How do you outdo a trio of brand-name chanting frogs? By introducing a seethingly jealous fellow reptilian who lost out on the audition. Here, Goodby, Silverstein & Partners have taken Anheuser-Busch's Bud frogs one step better with their creation of "Louie" and "Frank," brought to life with the assistance of directors Bryan Buckley and Frank Todaro (directors of last year's Ad Age Best TV spot of the year, for Snickers). In the first spot, we meet Louie and Frank as, despite Louie's jealousy over not getting the Bud gig (he demonstrates how they do funny lizard faces), they very cheekily admit that "frogs sell beer." In "Heckler," which was judged Best in category, they begin to establish just how ticked off Louie is, as he disses both the frogs and iguanas in his hostile heckling of the frogs doing their "Bud-weis-er" mantra.

Miller Lite: "Adios, Amigos" ( Fallon McElligott, Minneapolis; Traktor; :60). With a tip of their Stetsons, a trio of lonesome old cowpokes bids farewell to their drained bottles of Miller Brewing Co.'s popular brew as they parade off to -- well, not the recycling bin. They parade through the bar as fellow drinkers stop to pay their respects in a spot that brings to life the old adage that you don't buy beer, you rent it. One of the earliest and least weird in Lite's "Miller Time" campaign, approved by the fictional "Dick," the advertising superstar.

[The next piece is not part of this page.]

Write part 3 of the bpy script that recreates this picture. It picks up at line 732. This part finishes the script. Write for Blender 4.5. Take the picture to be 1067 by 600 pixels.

Miller Lite: "Informer" (Fallon McElligott, Paul Weiland Films, London, Frank Budgen, director; :30). In a refreshing new twist to the flood of talking animal commercials, this spot opens as a pick-up truck stops somewhere on a deserted chapparal at night. A cowboy gets out and hauls several cases of Lite beer over to a lone and ominous-looking longhorn steer, lit only by the beams of the truck's headlights. He leans over as the bull whispers, "Stampede, tomorrow night -- 2 a.m." The cowboy nods in appreciation and drives away.